Task brief:
Print the listing from its top line through the line containing "bg.inputs['Strength'].default_value = 1.0", nothing more, and leave out the pictures.

Dataset excerpt:

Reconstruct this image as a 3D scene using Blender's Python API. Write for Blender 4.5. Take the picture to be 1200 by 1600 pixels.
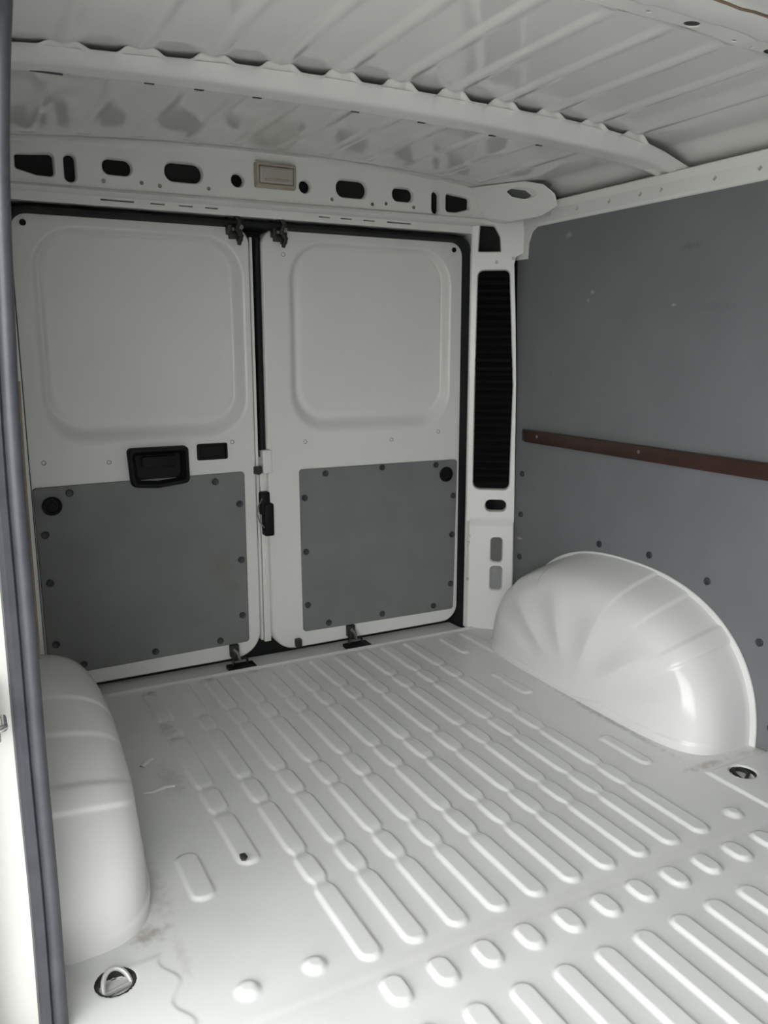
import bpy, bmesh, math, random
import numpy as np
from mathutils import Vector, geometry

random.seed(4)
for o in list(bpy.data.objects):
    bpy.data.objects.remove(o)
scene = bpy.context.scene
COL = scene.collection
PI = math.pi

# ------------------------------------------------------------------ camera
cam_data = bpy.data.cameras.new('camera')
cam_data.sensor_fit = 'VERTICAL'
cam_data.sensor_height = 36.0
cam_data.lens = 1285.3 / 1600 * 36.0
cam_data.clip_start = 0.02
cam = bpy.data.objects.new('camera', cam_data)
COL.objects.link(cam)
cam.location = (-0.9659, -2.6666, 1.0869)
cam.rotation_euler = (PI / 2 - 0.1970, 0.0, -0.4850)
scene.camera = cam

# ------------------------------------------------------------------ sky (overcast) and exposure
world = bpy.data.worlds.new('overcast_sky')
scene.world = world
world.use_nodes = True
wn = world.node_tree.nodes
wl = world.node_tree.links
bg = wn['Background']
wtc = wn.new('ShaderNodeTexCoord')
wsep = wn.new('ShaderNodeSeparateXYZ')
wramp = wn.new('ShaderNodeValToRGB')
wl.new(wtc.outputs['Generated'], wsep.inputs[0])
wl.new(wsep.outputs['Z'], wramp.inputs[0])
wramp.color_ramp.elements[0].position = 0.0
wramp.color_ramp.elements[0].color = (1.0, 1.0, 1.0, 1)
wramp.color_ramp.elements[1].position = 0.7
wramp.color_ramp.elements[1].color = (0.60, 0.61, 0.615, 1)
wl.new(wramp.outputs[0], bg.inputs['Color'])
bg.inputs['Strength'].default_value = 1.0

scene.view_settings.view_transform = 'Standard'
scene.view_settings.look = 'None'
scene.view_settings.gamma = 1.0
scene.view_settings.use_curve_mapping = False
scene.view_settings.exposure = 2.95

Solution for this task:
Reconstruct this image as a 3D scene using Blender's Python API. Write for Blender 4.5. Take the picture to be 1200 by 1600 pixels.
import bpy, bmesh, math, random
import numpy as np
from mathutils import Vector, geometry

random.seed(4)
for o in list(bpy.data.objects):
    bpy.data.objects.remove(o)
scene = bpy.context.scene
COL = scene.collection
PI = math.pi

# ------------------------------------------------------------------ camera
cam_data = bpy.data.cameras.new('camera')
cam_data.sensor_fit = 'VERTICAL'
cam_data.sensor_height = 36.0
cam_data.lens = 1285.3 / 1600 * 36.0
cam_data.clip_start = 0.02
cam = bpy.data.objects.new('camera', cam_data)
COL.objects.link(cam)
cam.location = (-0.9659, -2.6666, 1.0869)
cam.rotation_euler = (PI / 2 - 0.1970, 0.0, -0.4850)
scene.camera = cam

# ------------------------------------------------------------------ sky (overcast) and exposure
world = bpy.data.worlds.new('overcast_sky')
scene.world = world
world.use_nodes = True
wn = world.node_tree.nodes
wl = world.node_tree.links
bg = wn['Background']
wtc = wn.new('ShaderNodeTexCoord')
wsep = wn.new('ShaderNodeSeparateXYZ')
wramp = wn.new('ShaderNodeValToRGB')
wl.new(wtc.outputs['Generated'], wsep.inputs[0])
wl.new(wsep.outputs['Z'], wramp.inputs[0])
wramp.color_ramp.elements[0].position = 0.0
wramp.color_ramp.elements[0].color = (1.0, 1.0, 1.0, 1)
wramp.color_ramp.elements[1].position = 0.7
wramp.color_ramp.elements[1].color = (0.60, 0.61, 0.615, 1)
wl.new(wramp.outputs[0], bg.inputs['Color'])
bg.inputs['Strength'].default_value = 1.0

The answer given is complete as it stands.